Caro Max, se fossi stata capace avrei potuto scriverti quello che scrive Piotr, con cui concordo in toto. Siccome non ti vedo mentre scrivi, anch'io non noto altre differenze che un umore un po' atrabiliare più che giustificato. E mi sembra che la risposta più efficace sia quella di Davide. Sfrutta quelle che le macchine ti offrono, lascia passare un po' di tempo e accetta che forse sei cambiato dentro, la mano tornerà.
Scusa la fretta, Consolata

Massimo Citi ha detto...

È bello quando uno si lamenta pubblicamente e i suoi amici gli danno... uno spintone. «Eh, dai!».
No, non mi lagno affatto. Anzi sono letteralmente commosso da tutto l'interesse dimostrato per me e le mie cose e ringrazio di cuore tutti, dal rude e «materiale» Davide all'ottimo Piotr che fa notare come da sempre ciò che scrivo sembra scritto da uno decisamente giù di morale. Prima e dopo l'ictus...
Ne approfitto,comunque, per fare tutti i miei possibili auguri a Fabio Lastrucci e ad Andrea Bonazzi. E per abbracciarvi virtualmente uno a uno.
Se non altro, in ogni caso, aver dichiarato pubblicamente i miei problemi mi ha fatto bene.
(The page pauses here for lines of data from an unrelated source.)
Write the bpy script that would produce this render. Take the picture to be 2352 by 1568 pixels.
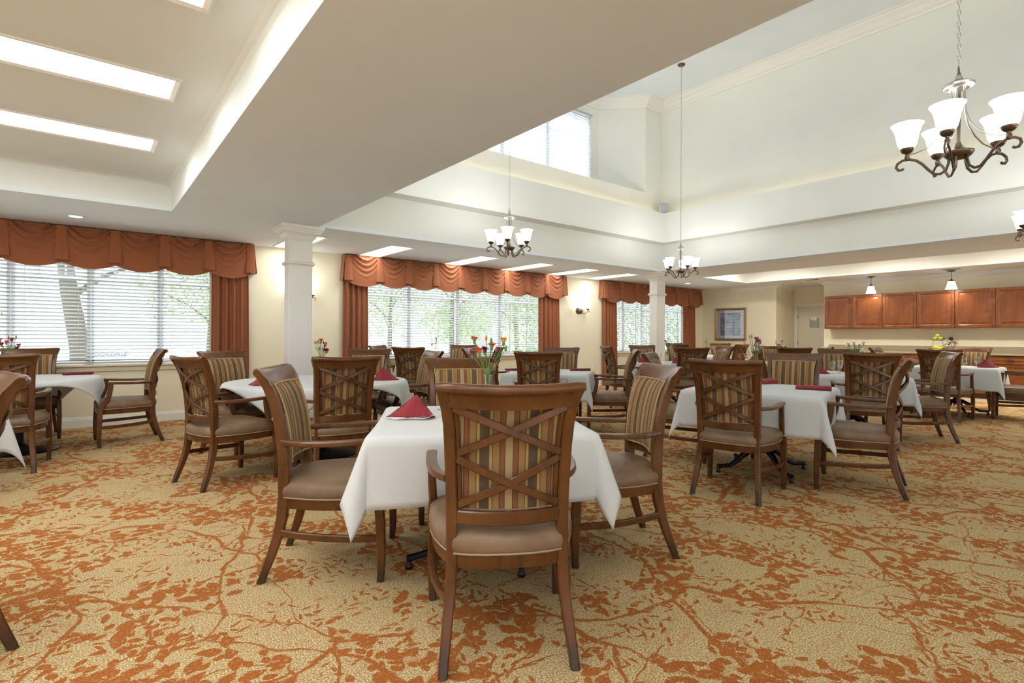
import bpy, math, random
from mathutils import Vector, Matrix
from math import sin, cos, pi, radians, sqrt, atan2, hypot, exp
random.seed(7)
for o in list(bpy.data.objects): bpy.data.objects.remove(o)
SC = bpy.context.scene
COL = SC.collection

# ------------------------------------------------------------------ camera
AZ = radians(51.3); S_, C_ = sin(AZ), cos(AZ)
def rd(r, d): return (S_*r + C_*d, -C_*r + S_*d)
cam = bpy.data.cameras.new('camera'); camo = bpy.data.objects.new('camera', cam); COL.objects.link(camo)
cam.sensor_width = 36; cam.lens = 1230/2352*36; cam.shift_y = -11.8/2352; cam.clip_start = .02; cam.clip_end = 400
Rv = Vector((S_, -C_, 0)); Fv = Vector((C_, S_, 0)); Uv = Vector((0, 0, 1)); ROLL = .00386
Rc = (Rv + Uv*ROLL).normalized(); Uc = (Uv - Rv*ROLL).normalized()
camo.matrix_world = Matrix(((Rc.x, Uc.x, -Fv.x, 0), (Rc.y, Uc.y, -Fv.y, 0), (Rc.z, Uc.z, -Fv.z, 1.2), (0, 0, 0, 1)))
SC.camera = camo
# ------------------------------------------------------------------ world, sun, exposure
W = bpy.data.worlds.new('world'); SC.world = W; W.use_nodes = True
bg = W.node_tree.nodes['Background']; bg.inputs[0].default_value = (.88, .94, 1, 1); bg.inputs[1].default_value = 1.8
sun = bpy.data.lights.new('sun', 'SUN'); sun.energy = 21; sun.angle = .02; sun.color = (1, .97, .92)
suno = bpy.data.objects.new('sun', sun); COL.objects.link(suno); suno.rotation_euler = (radians(38), 0, radians(166))
SC.view_settings.view_transform = 'Standard'; SC.view_settings.look = 'None'
SC.view_settings.exposure = 0.1; SC.view_settings.gamma = 1; SC.view_settings.use_curve_mapping = False
cy = SC.cycles
cy.max_bounces = 6; cy.diffuse_bounces = 4; cy.glossy_bounces = 2; cy.transmission_bounces = 3; cy.transparent_max_bounces = 10
cy.use_adaptive_sampling = True; cy.adaptive_threshold = .08; cy.adaptive_min_samples = 16
cy.caustics_reflective = False; cy.caustics_refractive = False; cy.sample_clamp_indirect = 6; cy.use_denoising = True
TROFFER_W = 16.0; CHAND_W = 6.0; COVE_W = .9; SHADE_E = 3.2; DIFF_E = 4.5
def area(name, loc, sx, sy, w, col=(1, 1, 1), rot=(0, 0, 0)):
    l = bpy.data.lights.new(name, 'AREA'); l.shape = 'RECTANGLE'; l.size = sx; l.size_y = sy; l.energy = w; l.color = col
    o = bpy.data.objects.new(name, l); COL.objects.link(o); o.location = loc; o.rotation_euler = rot
    return o
def point(name, loc, w, col=(1, 1, 1), r=.04, parent=None):
    l = bpy.data.lights.new(name, 'POINT'); l.energy = w; l.color = col; l.shadow_soft_size = r
    o = bpy.data.objects.new(name, l); COL.objects.link(o); o.location = loc
    if parent: o.parent = parent
    return o

# ------------------------------------------------------------------ materials
def mat(name, base=(.8, .8, .8), rough=.5, metal=0., spec=.5, emit=None, es=0., sheen=0.):
    m = bpy.data.materials.new(name); m.use_nodes = True
    b = m.node_tree.nodes['Principled BSDF']
    b.inputs['Base Color'].default_value = (*base, 1); b.inputs['Roughness'].default_value = rough
    b.inputs['Metallic'].default_value = metal; b.inputs['Specular IOR Level'].default_value = spec
    if sheen: b.inputs['Sheen Weight'].default_value = sheen
    if emit: b.inputs['Emission Color'].default_value = (*emit, 1); b.inputs['Emission Strength'].default_value = es
    return m
class N:                                       # tiny node helper
    def __init__(s, m): s.t = m.node_tree; s.b = s.t.nodes.get('Principled BSDF')
    def n(s, kind, **k):
        x = s.t.nodes.new('ShaderNode'+kind)
        for a, v in k.items(): setattr(x, a, v)
        return x
    def put(s, sock, v):
        if isinstance(v, bpy.types.NodeSocket): s.t.links.new(v, sock)
        elif isinstance(v, tuple) and len(v) == 3 and sock.type == 'RGBA': sock.default_value = (*v, 1)
        else: sock.default_value = v
    def math(s, op, a, b=0., c=None, clamp=False):
        x = s.n('Math', operation=op); x.use_clamp = clamp
        s.put(x.inputs[0], a); s.put(x.inputs[1], b)
        if c is not None: s.put(x.inputs[2], c)
        return x.outputs[0]
    def vmath(s, op, a, b=(0, 0, 0)):
        x = s.n('VectorMath', operation=op); s.put(x.inputs[0], a)
        if op == 'SCALE': s.put(x.inputs[3], b)
        else: s.put(x.inputs[1], b)
        return x.outputs[0]
    def step(s, v, lo, hi, a=0., b=1.):
        x = s.n('MapRange', interpolation_type='SMOOTHSTEP'); s.put(x.inputs[0], v)
        for i, q in enumerate((lo, hi, a, b)): s.put(x.inputs[1+i], q)
        return x.outputs[0]
    def noise(s, vec, scale, detail=2., rough=.5, out=0):
        x = s.n('TexNoise'); s.put(x.inputs['Vector'], vec); x.inputs['Scale'].default_value = scale
        x.inputs['Detail'].default_value = detail; x.inputs['Roughness'].default_value = rough
        return x.outputs[out]
    def mix(s, f, a, b):
        x = s.n('Mix', data_type='RGBA'); s.put(x.inputs[0], f); s.put(x.inputs[6], a); s.put(x.inputs[7], b)
        return x.outputs[2]
    def mapping(s, vec, scale=(1, 1, 1), rot=(0, 0, 0), loc=(0, 0, 0)):
        x = s.n('Mapping'); s.put(x.inputs[0], vec); x.inputs[1].default_value = loc; x.inputs[2].default_value = rot; x.inputs[3].default_value = scale
        return x.outputs[0]
    def obj(s): return s.n('TexCoord').outputs['Object']
    def bump(s, h, strength=.2, dist=.01):
        x = s.n('Bump'); s.put(x.inputs['Height'], h); x.inputs['Strength'].default_value = strength; x.inputs['Distance'].default_value = dist
        s.t.links.new(x.outputs[0], s.b.inputs['Normal'])
    def color(s, c): s.put(s.b.inputs['Base Color'], c)
    def rough(s, c): s.put(s.b.inputs['Roughness'], c)
def plaster(name, col, rough=.75, bump=.12):
    m = mat(name, col, rough, spec=.3); n = N(m); p = n.obj()
    a = n.noise(p, 1.3, 3); n.color(n.mix(n.step(a, .3, .7), tuple(c*.97 for c in col), col))
    n.bump(n.noise(p, 60, 3), bump, .004); return m
M_wall = plaster('wall_paint', (.84, .77, .58))
M_high = plaster('upper_wall_paint', (.83, .83, .77))
M_ceil = plaster('ceiling_paint', (.82, .87, .90))
M_trim = mat('white_trim', (.82, .80, .75), .4)
M_sill = mat('sill_paint', (.74, .66, .50), .45)
M_door = mat('door_paint', (.76, .72, .60), .45)
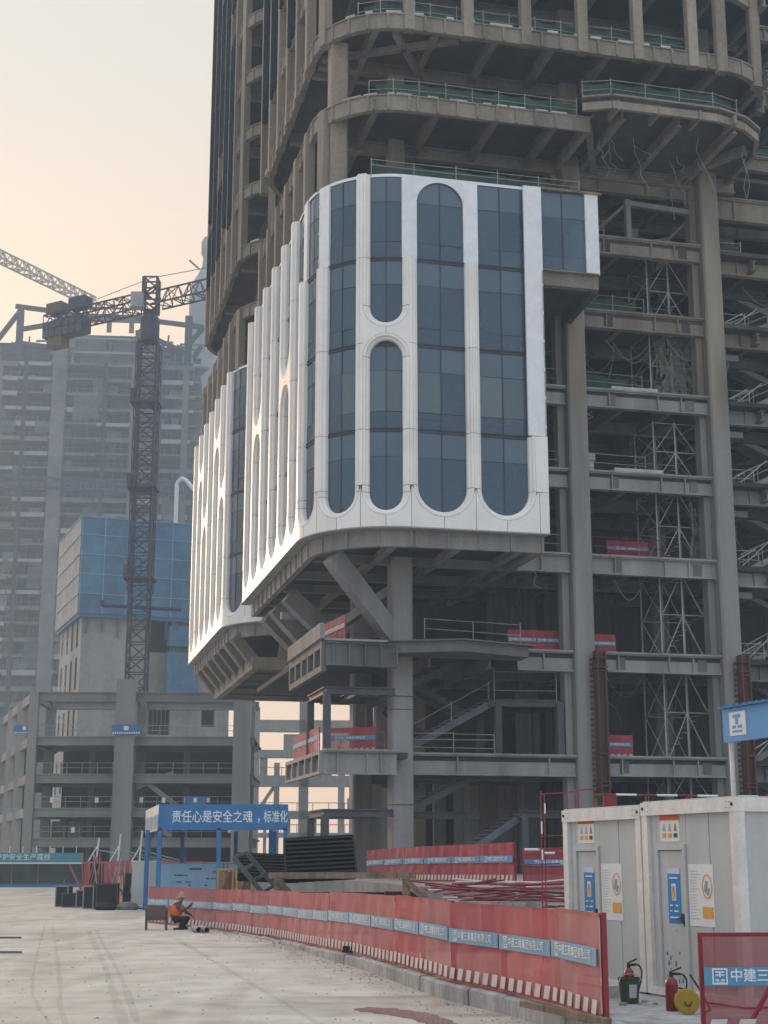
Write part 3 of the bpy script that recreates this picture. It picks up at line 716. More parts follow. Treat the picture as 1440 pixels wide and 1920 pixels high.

Cercherò di non «controllarmi ogni tre minuti»,come scrive Piotr e aspetterò che la scrittura ritrovi la propria via, come mi suggeriscono tutti.
Avrete mie notizie,comunque, quando le cose andranno meglio.
Non è una minaccia, solo una promessa.

Fran ha detto...

Ho avuto un paio di giorni pieni e mi sono persa questo post...
Non è mai troppo tardi per dire la mia, vero?

Max, io sono d'accordo con tutti quelli che ti hanno scritto: soprattutto Davide, che ha l'approccio più pratico.

Non so perché succeda, ma è per tutti noi difficile accettare i cambiamenti, anzi difficilissimo, però i cambiamenti avvengono, e non ci si può fare niente, o meglio, niente altro che prendere il meglio e usarli per andare avanti.

Ogni cambiamento in peggio è fatto per farci scoprire nuovi modi di aggirare gli ostacoli e proseguire.

Comprati una pallina antistress o una di quelle robe in silicone da arrampicatore ed esercita la tua mano, anzi, tutte e due. Usa il SW di Davide e non smettere MAI di scrivere.